UN raises red flag over Nigeria's law on homosexuality

PHOTO | FILE UN Secretary General Ban Ki-moon at a past press briefing. Ban Ki-moon on January 15, 2014 raised concern over a new law prohibiting same-sex marriage in Nigeria.

What you need to know:

  • The law sets 14-year jail term for same-sex couples who live together and a10-year term for “any person who registers, operates or participates in gay clubs, societies and organisations or directly or indirectly makes public show of same-sex amorous relationship in Nigeria.”
  • Mr Ban's critical response to the law follows similar remarks made on Tuesday by UN High Commissioner for Human Rights Navi Pillay.

NEW YORK

The UN Secretary-General, Ban Ki-Moon on Wednesday raised concern over a new law prohibiting same-sex marriage in Nigeria.

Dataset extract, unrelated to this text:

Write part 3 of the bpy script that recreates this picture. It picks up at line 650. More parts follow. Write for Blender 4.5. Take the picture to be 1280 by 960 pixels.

The law sets 14-year jail term for same-sex couples who live together and a10-year term for “any person who registers, operates or participates in gay clubs, societies and organisations or directly or indirectly makes public show of same-sex amorous relationship in Nigeria.”

"UN chief notes with alarm reports that police in northern Nigeria have arrested individuals believed by the authorities to be homosexuals, and may even have tortured them,” added the spokesperson.

Mr Ban's critical response to the law follows similar remarks made on Tuesday by UN High Commissioner for Human Rights Navi Pillay.

“Rarely have I seen a piece of legislation that in so few paragraphs directly violates so many basic, universal human rights,” Ms Pillay said.

“Rights to privacy and non-discrimination, rights to freedom of expression, association and assembly, rights to freedom from arbitrary arrest and detention: this law undermines all of them.”

These expressions of concern by two top UN officials along with a similar criticism by the US Secretary of State John Kerry on Monday, are the latest examples of international opposition to anti-homosexuality legislation in Africa.

A US State Department official last month urged the Ugandan government to “stop enactment” of a Bill approved by the country's Parliament that criminalises homosexual relations between consenting adults.